[Provided data]
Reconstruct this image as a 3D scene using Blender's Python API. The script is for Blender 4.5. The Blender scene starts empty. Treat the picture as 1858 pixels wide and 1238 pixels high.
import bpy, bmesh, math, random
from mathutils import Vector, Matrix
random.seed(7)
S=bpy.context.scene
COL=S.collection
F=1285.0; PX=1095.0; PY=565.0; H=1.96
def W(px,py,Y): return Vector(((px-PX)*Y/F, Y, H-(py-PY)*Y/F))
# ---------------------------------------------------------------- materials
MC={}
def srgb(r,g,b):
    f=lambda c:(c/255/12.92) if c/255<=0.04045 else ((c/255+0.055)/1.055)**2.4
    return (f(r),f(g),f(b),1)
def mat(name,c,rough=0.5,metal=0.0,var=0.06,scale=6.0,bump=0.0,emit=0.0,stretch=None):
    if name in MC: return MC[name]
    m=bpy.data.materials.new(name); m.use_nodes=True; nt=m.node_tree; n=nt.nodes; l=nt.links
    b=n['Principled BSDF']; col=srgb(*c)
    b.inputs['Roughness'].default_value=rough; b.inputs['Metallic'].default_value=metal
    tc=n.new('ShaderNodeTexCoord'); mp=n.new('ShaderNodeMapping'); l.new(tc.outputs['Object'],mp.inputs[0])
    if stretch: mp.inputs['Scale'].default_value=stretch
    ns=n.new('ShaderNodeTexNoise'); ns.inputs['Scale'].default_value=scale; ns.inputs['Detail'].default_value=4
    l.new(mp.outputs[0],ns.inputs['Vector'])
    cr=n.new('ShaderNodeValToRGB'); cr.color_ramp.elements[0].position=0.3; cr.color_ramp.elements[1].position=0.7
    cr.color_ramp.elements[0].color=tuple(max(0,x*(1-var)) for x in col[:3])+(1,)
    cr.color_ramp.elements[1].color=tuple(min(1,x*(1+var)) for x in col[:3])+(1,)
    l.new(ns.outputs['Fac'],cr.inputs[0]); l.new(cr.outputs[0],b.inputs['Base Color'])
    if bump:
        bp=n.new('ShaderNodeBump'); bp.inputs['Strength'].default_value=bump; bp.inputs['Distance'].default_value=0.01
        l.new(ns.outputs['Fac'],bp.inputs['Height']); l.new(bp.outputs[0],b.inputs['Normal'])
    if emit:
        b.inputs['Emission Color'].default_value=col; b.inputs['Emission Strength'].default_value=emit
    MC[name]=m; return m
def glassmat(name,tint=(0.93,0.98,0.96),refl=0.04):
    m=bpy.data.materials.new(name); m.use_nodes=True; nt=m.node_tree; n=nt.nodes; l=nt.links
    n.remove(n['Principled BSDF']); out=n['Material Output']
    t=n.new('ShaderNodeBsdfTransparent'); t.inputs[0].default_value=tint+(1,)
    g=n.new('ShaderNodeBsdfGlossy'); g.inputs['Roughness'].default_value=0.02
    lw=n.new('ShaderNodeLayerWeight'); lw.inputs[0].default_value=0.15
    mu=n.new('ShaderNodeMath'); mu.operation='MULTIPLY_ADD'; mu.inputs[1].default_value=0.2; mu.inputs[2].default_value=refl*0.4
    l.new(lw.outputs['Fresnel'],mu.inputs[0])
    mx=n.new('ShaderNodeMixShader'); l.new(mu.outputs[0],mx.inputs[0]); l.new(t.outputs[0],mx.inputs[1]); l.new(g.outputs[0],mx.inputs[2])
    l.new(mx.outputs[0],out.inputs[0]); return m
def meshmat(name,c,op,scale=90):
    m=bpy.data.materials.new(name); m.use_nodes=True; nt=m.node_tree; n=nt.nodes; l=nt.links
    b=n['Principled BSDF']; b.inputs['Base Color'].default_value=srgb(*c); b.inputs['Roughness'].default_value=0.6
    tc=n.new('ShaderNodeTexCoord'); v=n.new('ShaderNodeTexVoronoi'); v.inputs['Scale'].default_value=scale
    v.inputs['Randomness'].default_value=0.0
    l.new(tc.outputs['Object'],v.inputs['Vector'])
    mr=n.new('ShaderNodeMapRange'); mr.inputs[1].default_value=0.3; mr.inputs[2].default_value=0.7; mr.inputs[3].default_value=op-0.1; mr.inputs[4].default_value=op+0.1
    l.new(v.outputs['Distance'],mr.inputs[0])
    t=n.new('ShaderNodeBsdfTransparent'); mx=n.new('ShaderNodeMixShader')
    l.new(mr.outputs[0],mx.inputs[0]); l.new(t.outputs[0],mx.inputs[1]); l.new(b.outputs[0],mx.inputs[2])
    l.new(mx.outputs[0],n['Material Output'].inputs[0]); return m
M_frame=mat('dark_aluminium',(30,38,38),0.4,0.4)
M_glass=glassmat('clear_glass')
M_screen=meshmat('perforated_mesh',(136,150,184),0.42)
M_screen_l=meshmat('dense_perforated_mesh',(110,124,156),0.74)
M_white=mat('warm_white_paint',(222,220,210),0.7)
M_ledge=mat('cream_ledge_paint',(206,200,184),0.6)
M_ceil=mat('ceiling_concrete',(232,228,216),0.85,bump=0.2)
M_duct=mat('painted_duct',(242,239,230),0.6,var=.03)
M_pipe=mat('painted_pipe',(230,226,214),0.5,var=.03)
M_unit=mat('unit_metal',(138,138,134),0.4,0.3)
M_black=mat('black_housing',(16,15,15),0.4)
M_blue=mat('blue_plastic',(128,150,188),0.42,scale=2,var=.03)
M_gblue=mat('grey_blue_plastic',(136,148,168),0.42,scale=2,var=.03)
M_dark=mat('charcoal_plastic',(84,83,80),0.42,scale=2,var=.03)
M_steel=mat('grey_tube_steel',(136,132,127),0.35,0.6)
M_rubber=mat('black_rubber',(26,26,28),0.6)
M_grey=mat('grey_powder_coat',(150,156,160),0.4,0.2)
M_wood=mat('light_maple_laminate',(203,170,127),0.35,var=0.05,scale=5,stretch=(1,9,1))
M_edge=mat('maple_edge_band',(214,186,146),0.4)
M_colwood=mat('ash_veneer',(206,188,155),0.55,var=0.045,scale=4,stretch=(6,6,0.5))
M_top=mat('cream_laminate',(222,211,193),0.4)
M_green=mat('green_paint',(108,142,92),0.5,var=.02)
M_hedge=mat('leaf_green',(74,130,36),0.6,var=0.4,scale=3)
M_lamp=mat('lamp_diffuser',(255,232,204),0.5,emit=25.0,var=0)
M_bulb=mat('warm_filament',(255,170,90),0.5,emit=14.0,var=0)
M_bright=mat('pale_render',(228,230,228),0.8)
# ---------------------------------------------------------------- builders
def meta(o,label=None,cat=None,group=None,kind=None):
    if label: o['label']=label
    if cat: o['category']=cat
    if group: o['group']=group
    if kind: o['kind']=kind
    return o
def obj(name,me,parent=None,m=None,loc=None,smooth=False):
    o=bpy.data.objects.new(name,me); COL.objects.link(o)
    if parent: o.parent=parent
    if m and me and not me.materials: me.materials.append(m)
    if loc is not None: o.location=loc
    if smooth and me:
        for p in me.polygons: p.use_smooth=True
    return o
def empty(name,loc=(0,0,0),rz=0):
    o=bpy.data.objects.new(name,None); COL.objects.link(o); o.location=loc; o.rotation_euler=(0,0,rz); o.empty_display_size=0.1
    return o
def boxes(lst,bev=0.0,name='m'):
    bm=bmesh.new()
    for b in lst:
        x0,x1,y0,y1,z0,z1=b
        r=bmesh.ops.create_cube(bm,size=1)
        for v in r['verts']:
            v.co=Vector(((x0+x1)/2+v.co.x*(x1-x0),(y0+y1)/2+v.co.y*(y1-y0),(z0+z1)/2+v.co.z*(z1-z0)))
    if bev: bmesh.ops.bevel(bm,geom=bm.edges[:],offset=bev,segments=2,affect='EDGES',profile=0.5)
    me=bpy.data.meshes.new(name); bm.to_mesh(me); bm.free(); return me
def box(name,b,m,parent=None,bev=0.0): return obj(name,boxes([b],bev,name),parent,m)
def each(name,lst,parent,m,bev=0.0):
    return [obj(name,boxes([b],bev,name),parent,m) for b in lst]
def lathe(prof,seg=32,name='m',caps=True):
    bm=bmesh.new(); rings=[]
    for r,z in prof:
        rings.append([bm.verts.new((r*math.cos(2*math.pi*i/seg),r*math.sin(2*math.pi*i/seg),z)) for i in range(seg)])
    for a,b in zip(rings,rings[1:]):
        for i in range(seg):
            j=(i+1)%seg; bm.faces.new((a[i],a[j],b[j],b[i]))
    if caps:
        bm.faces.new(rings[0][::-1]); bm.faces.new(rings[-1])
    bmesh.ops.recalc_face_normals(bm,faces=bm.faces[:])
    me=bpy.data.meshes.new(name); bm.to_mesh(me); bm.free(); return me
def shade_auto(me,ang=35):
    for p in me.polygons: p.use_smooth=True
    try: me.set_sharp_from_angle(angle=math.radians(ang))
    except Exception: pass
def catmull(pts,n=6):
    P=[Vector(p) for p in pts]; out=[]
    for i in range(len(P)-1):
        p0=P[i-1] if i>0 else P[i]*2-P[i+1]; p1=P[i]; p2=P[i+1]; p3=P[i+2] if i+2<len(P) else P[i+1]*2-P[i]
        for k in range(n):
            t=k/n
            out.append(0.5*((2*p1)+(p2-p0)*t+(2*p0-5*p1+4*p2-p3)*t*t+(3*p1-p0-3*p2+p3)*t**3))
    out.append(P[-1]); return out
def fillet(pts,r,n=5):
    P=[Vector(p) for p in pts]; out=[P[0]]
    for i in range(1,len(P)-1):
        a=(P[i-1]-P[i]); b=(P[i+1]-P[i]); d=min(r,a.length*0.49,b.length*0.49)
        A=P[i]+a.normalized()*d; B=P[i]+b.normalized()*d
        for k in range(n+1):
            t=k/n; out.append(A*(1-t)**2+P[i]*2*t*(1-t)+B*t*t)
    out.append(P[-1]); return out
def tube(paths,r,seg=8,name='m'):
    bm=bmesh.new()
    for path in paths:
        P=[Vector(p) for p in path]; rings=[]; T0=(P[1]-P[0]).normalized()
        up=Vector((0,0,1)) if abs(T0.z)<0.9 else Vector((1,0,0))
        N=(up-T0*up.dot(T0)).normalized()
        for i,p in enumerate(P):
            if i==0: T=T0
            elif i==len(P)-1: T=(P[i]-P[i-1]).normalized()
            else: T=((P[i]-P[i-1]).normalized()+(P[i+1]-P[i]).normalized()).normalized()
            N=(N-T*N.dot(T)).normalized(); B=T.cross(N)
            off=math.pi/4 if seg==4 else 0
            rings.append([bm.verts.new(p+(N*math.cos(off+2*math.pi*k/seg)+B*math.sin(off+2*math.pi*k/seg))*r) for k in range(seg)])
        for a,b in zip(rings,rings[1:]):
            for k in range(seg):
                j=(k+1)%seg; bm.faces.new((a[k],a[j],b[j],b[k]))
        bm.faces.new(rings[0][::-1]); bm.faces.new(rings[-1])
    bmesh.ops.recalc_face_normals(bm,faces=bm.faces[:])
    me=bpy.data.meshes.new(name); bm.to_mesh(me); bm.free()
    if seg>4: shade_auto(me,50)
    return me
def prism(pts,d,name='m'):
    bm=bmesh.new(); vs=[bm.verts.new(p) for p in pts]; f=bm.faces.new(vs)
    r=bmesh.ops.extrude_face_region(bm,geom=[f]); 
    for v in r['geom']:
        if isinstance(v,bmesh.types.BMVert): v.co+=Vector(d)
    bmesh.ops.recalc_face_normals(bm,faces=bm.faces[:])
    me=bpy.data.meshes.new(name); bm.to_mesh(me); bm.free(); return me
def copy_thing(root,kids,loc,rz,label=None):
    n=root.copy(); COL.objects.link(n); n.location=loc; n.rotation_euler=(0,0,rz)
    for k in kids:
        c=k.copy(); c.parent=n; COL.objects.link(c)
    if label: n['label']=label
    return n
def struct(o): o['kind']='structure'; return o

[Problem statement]
Copy each line above where the string "scene" occurs.

[Written solution]
Reconstruct this image as a 3D scene using Blender's Python API. The script is for Blender 4.5. The Blender scene starts empty. Treat the picture as 1858 pixels wide and 1238 pixels high.
S=bpy.context.scene